--- WHAT TO PRODUCE ---
Reproduce all of the data word for word.

--- INFORMATION SUPPLIED ---
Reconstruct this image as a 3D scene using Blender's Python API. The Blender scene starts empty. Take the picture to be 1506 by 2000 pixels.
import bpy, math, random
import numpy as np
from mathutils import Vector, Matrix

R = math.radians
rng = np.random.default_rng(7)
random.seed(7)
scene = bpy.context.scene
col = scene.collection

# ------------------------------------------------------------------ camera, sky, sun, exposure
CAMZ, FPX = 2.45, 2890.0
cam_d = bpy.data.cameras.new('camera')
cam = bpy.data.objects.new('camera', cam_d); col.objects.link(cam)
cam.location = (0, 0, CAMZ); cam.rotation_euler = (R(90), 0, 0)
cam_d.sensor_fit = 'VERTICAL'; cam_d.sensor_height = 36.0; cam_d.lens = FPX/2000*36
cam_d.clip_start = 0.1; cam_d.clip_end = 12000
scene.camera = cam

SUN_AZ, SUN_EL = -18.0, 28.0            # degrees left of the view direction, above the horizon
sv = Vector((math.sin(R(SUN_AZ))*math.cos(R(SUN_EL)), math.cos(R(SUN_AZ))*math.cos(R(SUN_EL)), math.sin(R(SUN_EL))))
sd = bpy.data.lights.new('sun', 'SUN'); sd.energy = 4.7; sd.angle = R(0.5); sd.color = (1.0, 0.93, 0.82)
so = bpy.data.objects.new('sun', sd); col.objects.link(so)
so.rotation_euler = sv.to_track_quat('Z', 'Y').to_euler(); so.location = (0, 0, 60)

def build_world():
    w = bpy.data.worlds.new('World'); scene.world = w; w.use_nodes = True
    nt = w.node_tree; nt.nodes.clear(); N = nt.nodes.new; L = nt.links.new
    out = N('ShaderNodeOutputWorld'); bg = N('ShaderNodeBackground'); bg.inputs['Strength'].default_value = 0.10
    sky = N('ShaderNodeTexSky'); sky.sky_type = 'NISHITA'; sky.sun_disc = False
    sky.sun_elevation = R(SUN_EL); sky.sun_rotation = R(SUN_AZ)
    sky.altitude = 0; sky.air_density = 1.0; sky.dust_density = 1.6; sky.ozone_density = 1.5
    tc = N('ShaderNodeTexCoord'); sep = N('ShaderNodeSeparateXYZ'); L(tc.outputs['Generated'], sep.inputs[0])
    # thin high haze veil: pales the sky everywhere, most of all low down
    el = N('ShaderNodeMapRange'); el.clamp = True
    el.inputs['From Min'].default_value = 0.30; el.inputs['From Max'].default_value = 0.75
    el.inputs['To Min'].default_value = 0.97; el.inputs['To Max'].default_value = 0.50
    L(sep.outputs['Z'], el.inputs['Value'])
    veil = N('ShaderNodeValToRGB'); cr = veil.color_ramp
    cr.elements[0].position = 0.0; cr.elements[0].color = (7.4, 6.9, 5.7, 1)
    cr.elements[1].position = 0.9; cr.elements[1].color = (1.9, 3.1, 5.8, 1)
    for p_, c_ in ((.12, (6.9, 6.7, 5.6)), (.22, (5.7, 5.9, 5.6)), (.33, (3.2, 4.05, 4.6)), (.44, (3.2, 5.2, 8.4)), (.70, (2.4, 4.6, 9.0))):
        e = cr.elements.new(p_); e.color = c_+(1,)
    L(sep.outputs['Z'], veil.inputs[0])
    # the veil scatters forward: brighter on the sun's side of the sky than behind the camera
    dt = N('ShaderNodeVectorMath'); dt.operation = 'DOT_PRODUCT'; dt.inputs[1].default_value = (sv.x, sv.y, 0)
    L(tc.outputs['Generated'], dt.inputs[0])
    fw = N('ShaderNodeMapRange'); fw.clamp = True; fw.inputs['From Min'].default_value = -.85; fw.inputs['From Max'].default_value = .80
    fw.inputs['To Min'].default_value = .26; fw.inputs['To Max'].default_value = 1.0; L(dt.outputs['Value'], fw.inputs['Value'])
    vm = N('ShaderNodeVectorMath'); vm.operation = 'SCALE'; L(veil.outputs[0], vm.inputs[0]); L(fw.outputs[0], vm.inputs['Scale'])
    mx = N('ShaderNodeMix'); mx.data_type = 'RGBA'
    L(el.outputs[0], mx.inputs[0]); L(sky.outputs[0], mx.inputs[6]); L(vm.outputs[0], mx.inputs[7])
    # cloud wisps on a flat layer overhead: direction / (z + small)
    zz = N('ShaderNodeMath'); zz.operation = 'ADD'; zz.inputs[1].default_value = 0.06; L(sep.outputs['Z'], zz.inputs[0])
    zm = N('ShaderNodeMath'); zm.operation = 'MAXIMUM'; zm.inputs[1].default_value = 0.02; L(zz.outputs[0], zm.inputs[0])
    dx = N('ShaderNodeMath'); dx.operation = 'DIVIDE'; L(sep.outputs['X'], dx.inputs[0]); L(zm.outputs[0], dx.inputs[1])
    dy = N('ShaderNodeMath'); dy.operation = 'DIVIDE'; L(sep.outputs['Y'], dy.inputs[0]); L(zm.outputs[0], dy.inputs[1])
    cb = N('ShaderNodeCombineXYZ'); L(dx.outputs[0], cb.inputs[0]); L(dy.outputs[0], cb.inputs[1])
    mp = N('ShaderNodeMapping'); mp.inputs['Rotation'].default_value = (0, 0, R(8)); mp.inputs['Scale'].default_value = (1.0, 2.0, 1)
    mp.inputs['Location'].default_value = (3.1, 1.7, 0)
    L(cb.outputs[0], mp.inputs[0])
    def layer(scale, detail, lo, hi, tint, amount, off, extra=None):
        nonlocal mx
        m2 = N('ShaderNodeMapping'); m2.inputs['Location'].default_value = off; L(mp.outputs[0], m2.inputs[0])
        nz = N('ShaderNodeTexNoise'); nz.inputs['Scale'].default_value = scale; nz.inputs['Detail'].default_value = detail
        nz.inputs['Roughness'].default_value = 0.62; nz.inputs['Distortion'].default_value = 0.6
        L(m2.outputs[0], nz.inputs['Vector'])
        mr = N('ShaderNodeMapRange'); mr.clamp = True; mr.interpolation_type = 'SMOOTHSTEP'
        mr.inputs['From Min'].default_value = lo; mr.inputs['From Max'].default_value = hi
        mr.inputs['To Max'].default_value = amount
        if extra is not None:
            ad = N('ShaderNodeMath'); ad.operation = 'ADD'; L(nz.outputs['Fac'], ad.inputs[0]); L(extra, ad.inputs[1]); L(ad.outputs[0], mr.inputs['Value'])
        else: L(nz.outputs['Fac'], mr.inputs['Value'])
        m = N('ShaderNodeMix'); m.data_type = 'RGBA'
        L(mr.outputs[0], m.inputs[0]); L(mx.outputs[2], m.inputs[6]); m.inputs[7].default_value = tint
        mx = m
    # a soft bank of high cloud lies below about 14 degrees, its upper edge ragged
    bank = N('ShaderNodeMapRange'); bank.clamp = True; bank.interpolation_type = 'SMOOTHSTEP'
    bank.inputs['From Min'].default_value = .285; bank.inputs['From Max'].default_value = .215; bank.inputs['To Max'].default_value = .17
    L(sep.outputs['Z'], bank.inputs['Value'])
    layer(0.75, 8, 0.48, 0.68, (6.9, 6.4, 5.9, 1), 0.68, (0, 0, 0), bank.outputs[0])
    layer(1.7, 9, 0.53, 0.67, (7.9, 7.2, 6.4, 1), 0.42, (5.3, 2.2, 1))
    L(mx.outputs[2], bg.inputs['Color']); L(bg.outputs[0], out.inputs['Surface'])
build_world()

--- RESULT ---
Reconstruct this image as a 3D scene using Blender's Python API. The Blender scene starts empty. Take the picture to be 1506 by 2000 pixels.
import bpy, math, random
import numpy as np
from mathutils import Vector, Matrix

R = math.radians
rng = np.random.default_rng(7)
random.seed(7)
scene = bpy.context.scene
col = scene.collection

# ------------------------------------------------------------------ camera, sky, sun, exposure
CAMZ, FPX = 2.45, 2890.0
cam_d = bpy.data.cameras.new('camera')
cam = bpy.data.objects.new('camera', cam_d); col.objects.link(cam)
cam.location = (0, 0, CAMZ); cam.rotation_euler = (R(90), 0, 0)
cam_d.sensor_fit = 'VERTICAL'; cam_d.sensor_height = 36.0; cam_d.lens = FPX/2000*36
cam_d.clip_start = 0.1; cam_d.clip_end = 12000
scene.camera = cam

SUN_AZ, SUN_EL = -18.0, 28.0            # degrees left of the view direction, above the horizon
sv = Vector((math.sin(R(SUN_AZ))*math.cos(R(SUN_EL)), math.cos(R(SUN_AZ))*math.cos(R(SUN_EL)), math.sin(R(SUN_EL))))
sd = bpy.data.lights.new('sun', 'SUN'); sd.energy = 4.7; sd.angle = R(0.5); sd.color = (1.0, 0.93, 0.82)
so = bpy.data.objects.new('sun', sd); col.objects.link(so)
so.rotation_euler = sv.to_track_quat('Z', 'Y').to_euler(); so.location = (0, 0, 60)

def build_world():
    w = bpy.data.worlds.new('World'); scene.world = w; w.use_nodes = True
    nt = w.node_tree; nt.nodes.clear(); N = nt.nodes.new; L = nt.links.new
    out = N('ShaderNodeOutputWorld'); bg = N('ShaderNodeBackground'); bg.inputs['Strength'].default_value = 0.10
    sky = N('ShaderNodeTexSky'); sky.sky_type = 'NISHITA'; sky.sun_disc = False
    sky.sun_elevation = R(SUN_EL); sky.sun_rotation = R(SUN_AZ)
    sky.altitude = 0; sky.air_density = 1.0; sky.dust_density = 1.6; sky.ozone_density = 1.5
    tc = N('ShaderNodeTexCoord'); sep = N('ShaderNodeSeparateXYZ'); L(tc.outputs['Generated'], sep.inputs[0])
    # thin high haze veil: pales the sky everywhere, most of all low down
    el = N('ShaderNodeMapRange'); el.clamp = True
    el.inputs['From Min'].default_value = 0.30; el.inputs['From Max'].default_value = 0.75
    el.inputs['To Min'].default_value = 0.97; el.inputs['To Max'].default_value = 0.50
    L(sep.outputs['Z'], el.inputs['Value'])
    veil = N('ShaderNodeValToRGB'); cr = veil.color_ramp
    cr.elements[0].position = 0.0; cr.elements[0].color = (7.4, 6.9, 5.7, 1)
    cr.elements[1].position = 0.9; cr.elements[1].color = (1.9, 3.1, 5.8, 1)
    for p_, c_ in ((.12, (6.9, 6.7, 5.6)), (.22, (5.7, 5.9, 5.6)), (.33, (3.2, 4.05, 4.6)), (.44, (3.2, 5.2, 8.4)), (.70, (2.4, 4.6, 9.0))):
        e = cr.elements.new(p_); e.color = c_+(1,)
    L(sep.outputs['Z'], veil.inputs[0])
    # the veil scatters forward: brighter on the sun's side of the sky than behind the camera
    dt = N('ShaderNodeVectorMath'); dt.operation = 'DOT_PRODUCT'; dt.inputs[1].default_value = (sv.x, sv.y, 0)
    L(tc.outputs['Generated'], dt.inputs[0])
    fw = N('ShaderNodeMapRange'); fw.clamp = True; fw.inputs['From Min'].default_value = -.85; fw.inputs['From Max'].default_value = .80
    fw.inputs['To Min'].default_value = .26; fw.inputs['To Max'].default_value = 1.0; L(dt.outputs['Value'], fw.inputs['Value'])
    vm = N('ShaderNodeVectorMath'); vm.operation = 'SCALE'; L(veil.outputs[0], vm.inputs[0]); L(fw.outputs[0], vm.inputs['Scale'])
    mx = N('ShaderNodeMix'); mx.data_type = 'RGBA'
    L(el.outputs[0], mx.inputs[0]); L(sky.outputs[0], mx.inputs[6]); L(vm.outputs[0], mx.inputs[7])
    # cloud wisps on a flat layer overhead: direction / (z + small)
    zz = N('ShaderNodeMath'); zz.operation = 'ADD'; zz.inputs[1].default_value = 0.06; L(sep.outputs['Z'], zz.inputs[0])
    zm = N('ShaderNodeMath'); zm.operation = 'MAXIMUM'; zm.inputs[1].default_value = 0.02; L(zz.outputs[0], zm.inputs[0])
    dx = N('ShaderNodeMath'); dx.operation = 'DIVIDE'; L(sep.outputs['X'], dx.inputs[0]); L(zm.outputs[0], dx.inputs[1])
    dy = N('ShaderNodeMath'); dy.operation = 'DIVIDE'; L(sep.outputs['Y'], dy.inputs[0]); L(zm.outputs[0], dy.inputs[1])
    cb = N('ShaderNodeCombineXYZ'); L(dx.outputs[0], cb.inputs[0]); L(dy.outputs[0], cb.inputs[1])
    mp = N('ShaderNodeMapping'); mp.inputs['Rotation'].default_value = (0, 0, R(8)); mp.inputs['Scale'].default_value = (1.0, 2.0, 1)
    mp.inputs['Location'].default_value = (3.1, 1.7, 0)
    L(cb.outputs[0], mp.inputs[0])
    def layer(scale, detail, lo, hi, tint, amount, off, extra=None):
        nonlocal mx
        m2 = N('ShaderNodeMapping'); m2.inputs['Location'].default_value = off; L(mp.outputs[0], m2.inputs[0])
        nz = N('ShaderNodeTexNoise'); nz.inputs['Scale'].default_value = scale; nz.inputs['Detail'].default_value = detail
        nz.inputs['Roughness'].default_value = 0.62; nz.inputs['Distortion'].default_value = 0.6
        L(m2.outputs[0], nz.inputs['Vector'])
        mr = N('ShaderNodeMapRange'); mr.clamp = True; mr.interpolation_type = 'SMOOTHSTEP'
        mr.inputs['From Min'].default_value = lo; mr.inputs['From Max'].default_value = hi
        mr.inputs['To Max'].default_value = amount
        if extra is not None:
            ad = N('ShaderNodeMath'); ad.operation = 'ADD'; L(nz.outputs['Fac'], ad.inputs[0]); L(extra, ad.inputs[1]); L(ad.outputs[0], mr.inputs['Value'])
        else: L(nz.outputs['Fac'], mr.inputs['Value'])
        m = N('ShaderNodeMix'); m.data_type = 'RGBA'
        L(mr.outputs[0], m.inputs[0]); L(mx.outputs[2], m.inputs[6]); m.inputs[7].default_value = tint
        mx = m
    # a soft bank of high cloud lies below about 14 degrees, its upper edge ragged
    bank = N('ShaderNodeMapRange'); bank.clamp = True; bank.interpolation_type = 'SMOOTHSTEP'
    bank.inputs['From Min'].default_value = .285; bank.inputs['From Max'].default_value = .215; bank.inputs['To Max'].default_value = .17
    L(sep.outputs['Z'], bank.inputs['Value'])
    layer(0.75, 8, 0.48, 0.68, (6.9, 6.4, 5.9, 1), 0.68, (0, 0, 0), bank.outputs[0])
    layer(1.7, 9, 0.53, 0.67, (7.9, 7.2, 6.4, 1), 0.42, (5.3, 2.2, 1))
    L(mx.outputs[2], bg.inputs['Color']); L(bg.outputs[0], out.inputs['Surface'])
build_world()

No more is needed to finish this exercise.